For the last ten years, as a coordinator, initiator, or co-leader, I have been running educational, artistic, social, and scientific projects on a local, national, and international level. From 2020-2023, I held an individual grant entitled “Immortality. Contemporary Technocultural Strategies,” funded by the Polish National Science Center. In February 2022, I defended (with distinction) my doctoral thesis.

Recognizing the clear need for interdisciplinary research in the field of (im)mortality technologies, as part of my doctoral dissertation, I developed a theoretical framework for a new sub-discipline called “(im)mortality studies“. These studies encompass three main goals: education, research, and cross-sector and cross-cultural collaboration. I believe that only through interdisciplinary dialogue – built on trust, empathy, and respect for diversity – we can create sustainable and socially responsible technologies related to human (im)mortality.

Since 2020 I have been collaborating with the Leverhulme Center for the Future of Intelligence, University of Cambridge, developing the idea of (im)mortality studies. In 2021 I co-organized and co-moderated (with Professor Stephen Cave) an international conference Digital (Im)mortality. Philosophy, Ethics and Design. I am also a team member of an international scientific consortium ‘Digital Death. Transforming History, Ritual, and Afterlife’ (as a part of EU CHANSE Call on Transformations: Social and Cultural Dynamics in The Digital Age).

The latest article, which I co-authored with Dr. Tomasz Hollanek, on the ethical and social implications of simulating the deceased using artificial intelligence in the form of so-called “deadbots,” has gained worldwide coverage, including in major UK media outlets such as BBC World News, The Times, The Guardian, and The Independent..
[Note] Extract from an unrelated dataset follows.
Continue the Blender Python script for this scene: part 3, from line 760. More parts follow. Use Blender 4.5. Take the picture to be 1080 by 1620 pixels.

In 2024, I was recognized by Schmidt Science as one of the 19 most exceptional global researchers addressing the so-called ‘hard problems of AI’ within the AI2050 Early Career Fellowship. Over the next two years, I will be leading research titled “Imaginaries of Immortality in the Age of AI: An Intercultural Analysis,” aiming to understand the context-specific meanings of AI for our relation to detah and immortality.